What really happens when organizers decide to grow?

Consider Organizer 2, who sticks with it and decides to expand. In her case, the profit gets worse per hour spent, not better, because there’s a lot of time spent doing the behind-the-scenes work. The image below illustrates what can happen when Organizer 2 seeks to grow—she spends the majority of their profits on the business and doesn’t personally see the money she’s worked so hard to make. The back-end costs go up quickly and Organizer 2 is left with a much smaller take-home amount. We think it’s important to be direct about these costs so that others who want to grow past a small-scale business have a clear understanding of the costs and work involved.
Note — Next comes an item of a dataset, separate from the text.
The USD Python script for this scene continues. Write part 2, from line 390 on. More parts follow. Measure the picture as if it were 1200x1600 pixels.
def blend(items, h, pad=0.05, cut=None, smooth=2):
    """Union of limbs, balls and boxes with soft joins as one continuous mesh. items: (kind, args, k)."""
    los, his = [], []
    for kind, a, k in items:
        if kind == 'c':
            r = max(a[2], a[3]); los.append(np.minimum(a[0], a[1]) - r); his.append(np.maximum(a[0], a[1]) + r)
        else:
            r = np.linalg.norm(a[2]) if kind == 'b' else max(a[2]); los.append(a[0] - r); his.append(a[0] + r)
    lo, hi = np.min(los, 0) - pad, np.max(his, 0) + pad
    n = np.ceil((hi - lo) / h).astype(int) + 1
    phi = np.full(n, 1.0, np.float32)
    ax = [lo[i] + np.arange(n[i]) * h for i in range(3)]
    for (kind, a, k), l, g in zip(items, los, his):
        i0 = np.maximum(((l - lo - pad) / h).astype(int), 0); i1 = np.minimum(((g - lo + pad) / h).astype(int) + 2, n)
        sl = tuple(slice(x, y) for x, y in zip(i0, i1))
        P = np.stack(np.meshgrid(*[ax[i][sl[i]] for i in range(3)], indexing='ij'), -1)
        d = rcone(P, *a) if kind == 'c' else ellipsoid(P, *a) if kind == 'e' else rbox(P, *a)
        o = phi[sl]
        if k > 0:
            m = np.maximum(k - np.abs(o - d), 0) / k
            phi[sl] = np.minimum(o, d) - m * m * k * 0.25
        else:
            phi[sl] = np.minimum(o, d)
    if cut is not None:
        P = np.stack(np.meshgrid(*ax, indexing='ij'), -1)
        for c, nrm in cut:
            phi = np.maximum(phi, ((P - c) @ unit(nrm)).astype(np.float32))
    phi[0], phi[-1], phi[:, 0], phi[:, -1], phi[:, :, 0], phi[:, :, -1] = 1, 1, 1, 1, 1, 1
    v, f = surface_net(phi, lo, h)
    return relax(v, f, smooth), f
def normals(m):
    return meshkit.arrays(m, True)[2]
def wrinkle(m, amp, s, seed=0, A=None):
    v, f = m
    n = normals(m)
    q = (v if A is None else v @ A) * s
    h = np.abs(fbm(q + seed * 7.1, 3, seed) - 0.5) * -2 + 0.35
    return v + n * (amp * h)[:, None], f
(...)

What growth looks like for Reset Your Nest

After spending a year in the “growth paradox” I want other organizers to know that if they’ve experienced these pain points, they are not alone. Jen Martin saw the potential to scale and train other fantastic and talented organizers to deliver her home organizing method. Yet, as soon as her focus moved to scaling, the whack-a-mole challenge of running the business began.
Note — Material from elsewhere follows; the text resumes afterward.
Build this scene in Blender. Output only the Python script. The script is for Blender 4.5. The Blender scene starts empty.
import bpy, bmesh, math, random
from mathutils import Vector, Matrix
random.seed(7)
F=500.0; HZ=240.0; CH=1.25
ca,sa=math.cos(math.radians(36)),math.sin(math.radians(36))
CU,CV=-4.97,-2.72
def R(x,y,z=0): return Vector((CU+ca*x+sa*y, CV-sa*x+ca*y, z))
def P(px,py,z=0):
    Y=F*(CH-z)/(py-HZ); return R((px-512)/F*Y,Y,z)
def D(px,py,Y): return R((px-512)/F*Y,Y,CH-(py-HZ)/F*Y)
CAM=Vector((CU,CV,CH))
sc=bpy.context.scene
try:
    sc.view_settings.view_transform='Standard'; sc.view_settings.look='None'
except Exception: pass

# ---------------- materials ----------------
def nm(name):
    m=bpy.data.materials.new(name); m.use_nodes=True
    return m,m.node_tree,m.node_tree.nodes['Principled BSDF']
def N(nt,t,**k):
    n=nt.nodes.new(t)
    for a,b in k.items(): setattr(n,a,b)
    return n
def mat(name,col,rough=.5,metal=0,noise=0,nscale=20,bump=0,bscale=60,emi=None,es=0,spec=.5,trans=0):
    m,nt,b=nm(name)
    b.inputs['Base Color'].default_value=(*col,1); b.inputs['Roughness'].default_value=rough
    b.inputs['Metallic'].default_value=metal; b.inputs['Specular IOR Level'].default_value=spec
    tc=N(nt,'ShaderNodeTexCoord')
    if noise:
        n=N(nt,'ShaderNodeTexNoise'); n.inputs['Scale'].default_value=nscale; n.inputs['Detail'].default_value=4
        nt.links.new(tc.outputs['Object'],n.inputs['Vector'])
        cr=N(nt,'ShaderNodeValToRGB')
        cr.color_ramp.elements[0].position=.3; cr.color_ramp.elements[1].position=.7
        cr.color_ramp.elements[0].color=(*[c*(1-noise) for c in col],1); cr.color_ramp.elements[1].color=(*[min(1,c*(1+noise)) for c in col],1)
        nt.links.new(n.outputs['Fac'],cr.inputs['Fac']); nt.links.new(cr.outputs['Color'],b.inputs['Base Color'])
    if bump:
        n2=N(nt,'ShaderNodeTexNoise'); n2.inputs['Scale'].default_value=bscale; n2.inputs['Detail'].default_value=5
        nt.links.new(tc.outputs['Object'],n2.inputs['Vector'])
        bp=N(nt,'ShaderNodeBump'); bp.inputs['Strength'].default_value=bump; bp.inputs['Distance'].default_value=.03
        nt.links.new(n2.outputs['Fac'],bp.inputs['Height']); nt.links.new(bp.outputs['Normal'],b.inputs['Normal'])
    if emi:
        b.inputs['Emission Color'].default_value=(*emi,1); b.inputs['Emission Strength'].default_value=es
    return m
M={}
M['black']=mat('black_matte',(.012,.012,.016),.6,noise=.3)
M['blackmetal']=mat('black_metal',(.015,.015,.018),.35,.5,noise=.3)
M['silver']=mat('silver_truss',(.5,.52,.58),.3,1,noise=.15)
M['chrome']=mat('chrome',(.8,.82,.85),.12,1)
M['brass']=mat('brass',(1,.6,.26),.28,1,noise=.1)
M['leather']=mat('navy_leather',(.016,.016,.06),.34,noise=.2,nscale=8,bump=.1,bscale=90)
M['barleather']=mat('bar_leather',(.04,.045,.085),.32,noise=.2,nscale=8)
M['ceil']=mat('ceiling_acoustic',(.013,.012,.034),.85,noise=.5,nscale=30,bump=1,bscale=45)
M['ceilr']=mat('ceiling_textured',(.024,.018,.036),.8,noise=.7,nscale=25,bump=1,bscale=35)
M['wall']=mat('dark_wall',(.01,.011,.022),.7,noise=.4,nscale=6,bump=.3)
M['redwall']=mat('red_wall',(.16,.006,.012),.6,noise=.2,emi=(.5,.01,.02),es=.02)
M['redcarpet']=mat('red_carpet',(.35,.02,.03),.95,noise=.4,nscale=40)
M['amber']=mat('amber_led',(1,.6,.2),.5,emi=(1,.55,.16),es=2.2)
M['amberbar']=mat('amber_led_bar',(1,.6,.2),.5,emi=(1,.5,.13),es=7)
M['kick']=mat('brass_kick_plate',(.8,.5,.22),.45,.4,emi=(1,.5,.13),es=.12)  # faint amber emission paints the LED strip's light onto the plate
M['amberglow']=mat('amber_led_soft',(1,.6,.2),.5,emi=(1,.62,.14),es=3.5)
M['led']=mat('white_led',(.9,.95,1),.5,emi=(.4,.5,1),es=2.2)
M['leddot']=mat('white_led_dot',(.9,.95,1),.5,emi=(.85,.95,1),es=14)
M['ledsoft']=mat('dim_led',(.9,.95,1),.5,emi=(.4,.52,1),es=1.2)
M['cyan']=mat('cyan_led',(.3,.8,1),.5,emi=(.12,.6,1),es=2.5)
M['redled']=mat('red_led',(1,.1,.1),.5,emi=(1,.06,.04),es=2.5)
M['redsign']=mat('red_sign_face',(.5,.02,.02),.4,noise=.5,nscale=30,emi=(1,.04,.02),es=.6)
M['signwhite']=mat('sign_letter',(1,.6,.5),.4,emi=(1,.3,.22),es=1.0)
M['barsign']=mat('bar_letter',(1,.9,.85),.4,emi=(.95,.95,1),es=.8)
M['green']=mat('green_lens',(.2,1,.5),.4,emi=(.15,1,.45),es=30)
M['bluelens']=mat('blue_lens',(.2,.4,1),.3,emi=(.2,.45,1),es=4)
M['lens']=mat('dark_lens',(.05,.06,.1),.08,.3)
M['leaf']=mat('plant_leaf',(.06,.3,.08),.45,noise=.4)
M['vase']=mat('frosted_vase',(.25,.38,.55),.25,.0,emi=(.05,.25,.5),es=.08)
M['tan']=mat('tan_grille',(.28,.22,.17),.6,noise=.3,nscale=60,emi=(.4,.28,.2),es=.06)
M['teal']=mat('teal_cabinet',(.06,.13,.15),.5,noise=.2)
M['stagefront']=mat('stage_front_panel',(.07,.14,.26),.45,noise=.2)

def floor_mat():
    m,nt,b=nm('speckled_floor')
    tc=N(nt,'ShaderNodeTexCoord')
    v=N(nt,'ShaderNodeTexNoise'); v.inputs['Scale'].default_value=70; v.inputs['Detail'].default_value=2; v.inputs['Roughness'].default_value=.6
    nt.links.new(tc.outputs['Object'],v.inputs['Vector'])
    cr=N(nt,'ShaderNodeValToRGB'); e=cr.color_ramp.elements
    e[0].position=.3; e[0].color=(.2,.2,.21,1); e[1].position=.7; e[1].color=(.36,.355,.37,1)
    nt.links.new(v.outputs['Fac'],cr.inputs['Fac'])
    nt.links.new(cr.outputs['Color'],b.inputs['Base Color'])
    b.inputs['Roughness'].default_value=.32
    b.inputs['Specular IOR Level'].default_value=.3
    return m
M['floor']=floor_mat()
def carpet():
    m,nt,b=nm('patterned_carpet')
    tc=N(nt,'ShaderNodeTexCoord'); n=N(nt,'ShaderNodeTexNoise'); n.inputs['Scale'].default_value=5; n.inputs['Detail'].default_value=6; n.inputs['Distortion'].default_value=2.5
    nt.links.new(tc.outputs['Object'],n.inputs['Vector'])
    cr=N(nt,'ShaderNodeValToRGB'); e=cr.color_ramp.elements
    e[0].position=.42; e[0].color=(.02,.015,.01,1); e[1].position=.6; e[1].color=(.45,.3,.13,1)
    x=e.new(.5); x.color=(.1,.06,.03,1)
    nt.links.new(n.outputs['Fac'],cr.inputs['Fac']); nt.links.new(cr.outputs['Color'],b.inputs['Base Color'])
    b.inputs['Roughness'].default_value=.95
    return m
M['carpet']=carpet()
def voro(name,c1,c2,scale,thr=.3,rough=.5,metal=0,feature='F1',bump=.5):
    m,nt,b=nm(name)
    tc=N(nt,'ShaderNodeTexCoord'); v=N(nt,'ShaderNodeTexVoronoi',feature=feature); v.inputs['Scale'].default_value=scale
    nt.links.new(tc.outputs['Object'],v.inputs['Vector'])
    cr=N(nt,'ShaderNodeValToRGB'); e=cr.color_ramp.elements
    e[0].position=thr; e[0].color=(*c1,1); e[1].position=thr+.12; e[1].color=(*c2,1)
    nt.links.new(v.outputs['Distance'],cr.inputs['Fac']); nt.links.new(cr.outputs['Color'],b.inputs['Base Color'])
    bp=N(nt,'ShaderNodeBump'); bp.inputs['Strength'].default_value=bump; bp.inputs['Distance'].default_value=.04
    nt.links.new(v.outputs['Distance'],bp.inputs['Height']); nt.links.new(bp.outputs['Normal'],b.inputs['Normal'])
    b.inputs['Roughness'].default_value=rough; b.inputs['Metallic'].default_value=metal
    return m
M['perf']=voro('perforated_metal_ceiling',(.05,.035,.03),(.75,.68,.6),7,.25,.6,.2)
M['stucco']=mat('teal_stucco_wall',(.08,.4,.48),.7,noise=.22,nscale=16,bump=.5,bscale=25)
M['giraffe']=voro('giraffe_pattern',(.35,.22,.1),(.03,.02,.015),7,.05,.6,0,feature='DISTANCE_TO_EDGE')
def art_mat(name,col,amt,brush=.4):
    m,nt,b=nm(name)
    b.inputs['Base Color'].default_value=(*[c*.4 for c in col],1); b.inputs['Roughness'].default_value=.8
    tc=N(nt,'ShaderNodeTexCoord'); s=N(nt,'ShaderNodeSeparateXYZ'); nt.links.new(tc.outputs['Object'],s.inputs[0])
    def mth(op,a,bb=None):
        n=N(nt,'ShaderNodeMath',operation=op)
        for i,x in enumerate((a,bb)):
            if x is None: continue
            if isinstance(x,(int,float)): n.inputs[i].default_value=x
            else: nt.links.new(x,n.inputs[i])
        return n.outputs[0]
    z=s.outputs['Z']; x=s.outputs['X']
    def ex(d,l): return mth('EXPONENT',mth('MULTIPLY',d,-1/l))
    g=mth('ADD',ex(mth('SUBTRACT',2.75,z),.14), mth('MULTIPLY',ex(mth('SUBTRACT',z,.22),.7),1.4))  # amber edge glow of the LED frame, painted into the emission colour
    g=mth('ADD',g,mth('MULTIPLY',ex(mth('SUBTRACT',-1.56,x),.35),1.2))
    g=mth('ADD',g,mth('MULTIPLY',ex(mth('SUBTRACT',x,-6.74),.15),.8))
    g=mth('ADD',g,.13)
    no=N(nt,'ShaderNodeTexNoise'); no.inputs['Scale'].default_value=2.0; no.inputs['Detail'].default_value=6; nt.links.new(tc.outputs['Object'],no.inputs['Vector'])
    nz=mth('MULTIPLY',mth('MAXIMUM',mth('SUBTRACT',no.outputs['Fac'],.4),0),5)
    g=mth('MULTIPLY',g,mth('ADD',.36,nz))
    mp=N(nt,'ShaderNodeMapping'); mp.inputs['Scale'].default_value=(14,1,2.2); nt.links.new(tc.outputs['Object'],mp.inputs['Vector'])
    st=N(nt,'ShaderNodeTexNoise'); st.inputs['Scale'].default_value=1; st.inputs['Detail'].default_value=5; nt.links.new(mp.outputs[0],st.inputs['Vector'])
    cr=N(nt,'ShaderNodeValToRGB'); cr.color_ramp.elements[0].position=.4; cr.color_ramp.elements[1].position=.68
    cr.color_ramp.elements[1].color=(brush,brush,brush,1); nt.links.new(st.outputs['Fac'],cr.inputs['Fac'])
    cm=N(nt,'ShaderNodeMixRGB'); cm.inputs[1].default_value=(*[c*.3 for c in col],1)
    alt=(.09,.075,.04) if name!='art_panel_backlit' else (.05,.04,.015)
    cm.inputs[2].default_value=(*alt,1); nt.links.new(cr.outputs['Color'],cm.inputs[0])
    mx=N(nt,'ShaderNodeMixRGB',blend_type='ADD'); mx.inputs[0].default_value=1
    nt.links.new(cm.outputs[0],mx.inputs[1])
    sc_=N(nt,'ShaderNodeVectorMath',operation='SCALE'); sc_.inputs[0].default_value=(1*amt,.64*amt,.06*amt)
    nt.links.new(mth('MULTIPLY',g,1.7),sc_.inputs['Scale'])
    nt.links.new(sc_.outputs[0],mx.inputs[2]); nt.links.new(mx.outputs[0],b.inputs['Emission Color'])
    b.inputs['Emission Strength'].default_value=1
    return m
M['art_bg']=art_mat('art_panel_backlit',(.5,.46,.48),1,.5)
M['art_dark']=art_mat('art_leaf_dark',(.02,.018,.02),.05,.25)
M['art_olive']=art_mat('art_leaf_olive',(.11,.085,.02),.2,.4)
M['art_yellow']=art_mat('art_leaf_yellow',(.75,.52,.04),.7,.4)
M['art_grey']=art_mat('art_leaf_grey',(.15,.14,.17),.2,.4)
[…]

Once Reset Your Nest’s capacity expanded, the obvious and inevitable next step became attracting more clients to fulfill the hours that the team members now expected to work each week. All the marketing, sales, and communication work became paramount, and often at more expensive rates than previously obtained through a slow word-of-mouth growth campaign.
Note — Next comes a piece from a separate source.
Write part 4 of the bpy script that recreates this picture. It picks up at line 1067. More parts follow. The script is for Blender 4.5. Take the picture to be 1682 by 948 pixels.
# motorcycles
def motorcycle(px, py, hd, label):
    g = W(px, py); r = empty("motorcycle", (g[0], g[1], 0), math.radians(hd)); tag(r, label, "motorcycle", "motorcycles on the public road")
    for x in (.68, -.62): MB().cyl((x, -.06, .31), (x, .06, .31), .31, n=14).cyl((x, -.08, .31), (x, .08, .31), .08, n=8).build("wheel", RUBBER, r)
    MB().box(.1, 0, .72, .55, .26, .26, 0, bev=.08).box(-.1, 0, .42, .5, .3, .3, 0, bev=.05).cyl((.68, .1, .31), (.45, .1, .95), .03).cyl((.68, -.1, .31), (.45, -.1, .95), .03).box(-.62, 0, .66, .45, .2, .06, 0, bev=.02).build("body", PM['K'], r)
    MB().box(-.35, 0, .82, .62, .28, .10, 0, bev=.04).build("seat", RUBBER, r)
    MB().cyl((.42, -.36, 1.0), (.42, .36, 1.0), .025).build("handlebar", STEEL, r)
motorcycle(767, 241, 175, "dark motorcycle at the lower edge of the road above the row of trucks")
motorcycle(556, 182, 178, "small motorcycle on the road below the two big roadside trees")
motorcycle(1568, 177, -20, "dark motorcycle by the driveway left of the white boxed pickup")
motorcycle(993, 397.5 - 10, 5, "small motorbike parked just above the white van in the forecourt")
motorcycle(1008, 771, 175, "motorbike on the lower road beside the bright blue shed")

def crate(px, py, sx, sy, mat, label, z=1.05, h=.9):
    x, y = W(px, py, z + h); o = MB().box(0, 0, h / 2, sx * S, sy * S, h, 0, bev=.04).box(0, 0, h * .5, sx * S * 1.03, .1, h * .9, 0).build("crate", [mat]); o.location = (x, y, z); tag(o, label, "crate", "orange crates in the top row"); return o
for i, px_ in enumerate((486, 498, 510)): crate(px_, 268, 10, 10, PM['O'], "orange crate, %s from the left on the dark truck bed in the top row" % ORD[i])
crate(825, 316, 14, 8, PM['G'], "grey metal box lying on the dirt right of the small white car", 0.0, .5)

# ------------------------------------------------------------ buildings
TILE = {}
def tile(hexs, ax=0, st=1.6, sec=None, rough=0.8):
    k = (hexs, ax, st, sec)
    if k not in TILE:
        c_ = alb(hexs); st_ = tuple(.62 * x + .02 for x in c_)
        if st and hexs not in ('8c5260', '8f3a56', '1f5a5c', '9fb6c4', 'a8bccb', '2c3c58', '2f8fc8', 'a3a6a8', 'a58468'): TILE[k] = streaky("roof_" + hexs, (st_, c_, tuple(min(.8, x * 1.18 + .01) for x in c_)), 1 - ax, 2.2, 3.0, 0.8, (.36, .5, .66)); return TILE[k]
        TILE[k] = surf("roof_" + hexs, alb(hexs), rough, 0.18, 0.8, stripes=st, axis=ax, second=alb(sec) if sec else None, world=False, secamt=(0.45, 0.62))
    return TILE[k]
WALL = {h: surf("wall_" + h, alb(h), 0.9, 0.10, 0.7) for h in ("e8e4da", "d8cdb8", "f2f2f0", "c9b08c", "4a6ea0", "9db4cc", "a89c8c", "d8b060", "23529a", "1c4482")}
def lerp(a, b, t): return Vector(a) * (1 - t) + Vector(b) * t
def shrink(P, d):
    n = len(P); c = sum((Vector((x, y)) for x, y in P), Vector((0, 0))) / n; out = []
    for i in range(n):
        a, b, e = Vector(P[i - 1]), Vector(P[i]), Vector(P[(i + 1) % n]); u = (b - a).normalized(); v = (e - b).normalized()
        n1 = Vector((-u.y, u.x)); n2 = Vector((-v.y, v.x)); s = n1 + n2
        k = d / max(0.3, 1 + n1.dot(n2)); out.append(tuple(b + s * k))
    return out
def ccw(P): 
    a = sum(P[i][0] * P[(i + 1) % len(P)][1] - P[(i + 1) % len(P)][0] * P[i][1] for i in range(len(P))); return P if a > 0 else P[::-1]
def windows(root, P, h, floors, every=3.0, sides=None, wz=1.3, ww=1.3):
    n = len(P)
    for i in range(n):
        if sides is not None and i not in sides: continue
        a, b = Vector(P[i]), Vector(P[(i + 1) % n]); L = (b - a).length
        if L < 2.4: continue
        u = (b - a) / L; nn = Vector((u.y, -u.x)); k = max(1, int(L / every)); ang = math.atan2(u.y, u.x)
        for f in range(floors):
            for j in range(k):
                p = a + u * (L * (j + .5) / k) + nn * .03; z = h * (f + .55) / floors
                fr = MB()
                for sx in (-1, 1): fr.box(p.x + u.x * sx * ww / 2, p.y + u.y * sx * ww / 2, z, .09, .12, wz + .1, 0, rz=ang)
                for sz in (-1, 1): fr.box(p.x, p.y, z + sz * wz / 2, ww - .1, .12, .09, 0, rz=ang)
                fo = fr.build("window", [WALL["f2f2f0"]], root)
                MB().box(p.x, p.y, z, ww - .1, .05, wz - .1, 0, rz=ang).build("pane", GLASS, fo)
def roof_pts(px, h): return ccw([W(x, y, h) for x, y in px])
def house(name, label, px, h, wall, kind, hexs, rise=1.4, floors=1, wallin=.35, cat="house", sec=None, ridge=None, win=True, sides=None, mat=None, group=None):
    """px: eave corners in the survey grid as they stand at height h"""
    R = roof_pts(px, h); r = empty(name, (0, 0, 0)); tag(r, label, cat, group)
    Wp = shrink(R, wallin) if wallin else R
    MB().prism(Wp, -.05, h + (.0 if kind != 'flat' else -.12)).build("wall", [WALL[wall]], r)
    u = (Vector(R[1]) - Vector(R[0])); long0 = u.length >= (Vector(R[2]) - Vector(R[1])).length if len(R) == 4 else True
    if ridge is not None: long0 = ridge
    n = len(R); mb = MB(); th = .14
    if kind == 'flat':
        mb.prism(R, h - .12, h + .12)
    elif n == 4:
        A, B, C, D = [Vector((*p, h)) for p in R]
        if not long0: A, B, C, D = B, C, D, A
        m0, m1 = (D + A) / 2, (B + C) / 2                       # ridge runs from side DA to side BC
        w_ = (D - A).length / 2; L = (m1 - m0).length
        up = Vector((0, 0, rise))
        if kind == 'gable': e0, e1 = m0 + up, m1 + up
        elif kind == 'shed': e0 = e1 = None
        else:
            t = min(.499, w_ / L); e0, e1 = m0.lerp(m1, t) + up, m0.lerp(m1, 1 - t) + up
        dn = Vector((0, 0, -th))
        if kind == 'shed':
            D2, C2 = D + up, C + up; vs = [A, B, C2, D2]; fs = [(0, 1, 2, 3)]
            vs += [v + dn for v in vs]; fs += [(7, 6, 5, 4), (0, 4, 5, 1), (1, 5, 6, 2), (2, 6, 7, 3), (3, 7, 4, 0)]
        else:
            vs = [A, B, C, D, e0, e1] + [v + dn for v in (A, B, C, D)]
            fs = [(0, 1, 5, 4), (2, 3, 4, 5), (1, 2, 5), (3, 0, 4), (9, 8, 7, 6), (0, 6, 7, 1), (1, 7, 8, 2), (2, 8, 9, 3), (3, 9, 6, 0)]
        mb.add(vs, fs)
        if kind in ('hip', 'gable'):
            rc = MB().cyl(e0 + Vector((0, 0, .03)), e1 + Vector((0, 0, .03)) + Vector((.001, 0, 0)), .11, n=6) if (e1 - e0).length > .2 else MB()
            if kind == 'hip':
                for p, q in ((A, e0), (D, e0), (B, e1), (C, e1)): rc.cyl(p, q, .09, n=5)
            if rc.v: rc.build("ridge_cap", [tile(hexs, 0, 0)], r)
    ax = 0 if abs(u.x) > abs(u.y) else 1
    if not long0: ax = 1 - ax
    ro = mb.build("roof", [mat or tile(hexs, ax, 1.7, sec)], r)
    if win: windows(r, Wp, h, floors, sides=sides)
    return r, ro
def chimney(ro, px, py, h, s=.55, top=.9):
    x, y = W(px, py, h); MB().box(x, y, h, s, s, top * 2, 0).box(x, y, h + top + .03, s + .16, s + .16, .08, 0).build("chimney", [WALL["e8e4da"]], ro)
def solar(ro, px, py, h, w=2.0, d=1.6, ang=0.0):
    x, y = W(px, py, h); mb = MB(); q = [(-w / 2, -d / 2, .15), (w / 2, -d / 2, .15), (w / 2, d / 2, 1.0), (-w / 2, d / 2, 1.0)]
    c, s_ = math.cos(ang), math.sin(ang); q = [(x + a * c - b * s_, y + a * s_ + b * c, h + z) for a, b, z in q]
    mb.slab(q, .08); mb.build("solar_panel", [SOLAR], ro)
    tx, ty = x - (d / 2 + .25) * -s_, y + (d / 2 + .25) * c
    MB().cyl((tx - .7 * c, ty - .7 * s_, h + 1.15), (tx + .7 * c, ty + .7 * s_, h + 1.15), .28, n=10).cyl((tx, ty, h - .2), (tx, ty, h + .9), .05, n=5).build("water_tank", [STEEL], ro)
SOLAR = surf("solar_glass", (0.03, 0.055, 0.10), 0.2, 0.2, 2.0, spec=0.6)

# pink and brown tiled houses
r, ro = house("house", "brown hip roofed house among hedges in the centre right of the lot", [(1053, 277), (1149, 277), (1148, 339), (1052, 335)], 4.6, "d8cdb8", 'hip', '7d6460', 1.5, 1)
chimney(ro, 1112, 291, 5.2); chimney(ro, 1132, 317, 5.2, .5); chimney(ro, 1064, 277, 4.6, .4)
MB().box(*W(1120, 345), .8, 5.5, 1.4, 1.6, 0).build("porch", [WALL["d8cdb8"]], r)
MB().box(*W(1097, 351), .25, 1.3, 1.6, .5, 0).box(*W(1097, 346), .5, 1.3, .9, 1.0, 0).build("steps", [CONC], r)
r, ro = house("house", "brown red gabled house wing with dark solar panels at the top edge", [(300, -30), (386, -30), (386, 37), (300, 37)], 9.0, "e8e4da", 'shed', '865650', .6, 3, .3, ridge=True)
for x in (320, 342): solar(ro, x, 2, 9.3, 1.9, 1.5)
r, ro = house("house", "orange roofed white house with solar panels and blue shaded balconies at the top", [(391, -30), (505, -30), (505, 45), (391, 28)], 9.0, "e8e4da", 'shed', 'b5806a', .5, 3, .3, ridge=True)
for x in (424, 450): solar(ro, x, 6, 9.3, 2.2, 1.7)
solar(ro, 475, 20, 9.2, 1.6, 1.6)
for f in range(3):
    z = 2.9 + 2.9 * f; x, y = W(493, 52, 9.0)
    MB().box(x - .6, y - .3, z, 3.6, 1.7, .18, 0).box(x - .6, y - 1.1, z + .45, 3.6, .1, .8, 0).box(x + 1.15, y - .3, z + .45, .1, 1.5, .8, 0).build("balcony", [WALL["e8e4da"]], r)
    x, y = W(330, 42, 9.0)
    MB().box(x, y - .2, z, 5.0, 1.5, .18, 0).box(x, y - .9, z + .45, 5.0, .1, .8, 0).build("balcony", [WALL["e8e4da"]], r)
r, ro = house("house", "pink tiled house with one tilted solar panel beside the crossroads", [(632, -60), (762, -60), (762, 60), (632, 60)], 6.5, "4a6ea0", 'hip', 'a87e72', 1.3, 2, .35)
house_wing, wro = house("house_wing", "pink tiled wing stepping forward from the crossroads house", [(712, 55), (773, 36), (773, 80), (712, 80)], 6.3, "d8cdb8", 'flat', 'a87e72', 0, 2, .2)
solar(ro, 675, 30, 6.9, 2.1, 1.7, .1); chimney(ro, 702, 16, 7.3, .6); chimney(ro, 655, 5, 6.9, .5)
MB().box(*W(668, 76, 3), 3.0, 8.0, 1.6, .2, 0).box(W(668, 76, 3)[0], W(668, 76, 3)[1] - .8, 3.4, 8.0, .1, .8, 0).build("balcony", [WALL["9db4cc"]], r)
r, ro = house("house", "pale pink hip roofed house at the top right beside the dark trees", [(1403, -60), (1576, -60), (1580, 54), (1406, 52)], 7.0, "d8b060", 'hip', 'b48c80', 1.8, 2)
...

As we looked around at the Home Sort HT: Summit Conference in September, we saw hundreds of other women solving the same problems and paying the same back-end business costs to create similar processes. We all had unique approaches, but the basics of attracting, selling, servicing, and invoicing a client were all remarkably similar.

Working from the top-line estimates that we created in Part I of this series, we estimate that each state has, on average, at least 100 organizers working to create successful home organizer businesses. In line with Part II, we estimate that as many as 500 independent organizers across the country may have found ways to make more than $100,000 in personal (profitable) income. The remaining 4,500+ organizers are likely taking home less than $50,000—and digging into those profits in order to grow.

Imagine that more than five thousand of us are scattered across the US without being as transparent as we could be about the costs of trying to scale!

That’s why we decided to take a big risk and start talking about it. The current state of business is grim—a lot of money is being spent by every individual on a lot of the same back-end processes and tools. But there’s a solution: if we work together, we could solve the growth paradox, spend wisely on shared tools, and create wealth.

And there is potential to distribute that wealth collectively—not just to the founders, but also to the teams of amazing organizers who are working so hard to deliver magical home organizing experiences to our clients. In bringing other independent organizers on board, Reset Your Nest is seeking to do just this: share the costs across the board so that individuals aren’t losing their profits to back-end necessities, and ensure that every member of our team takes home a fair wage.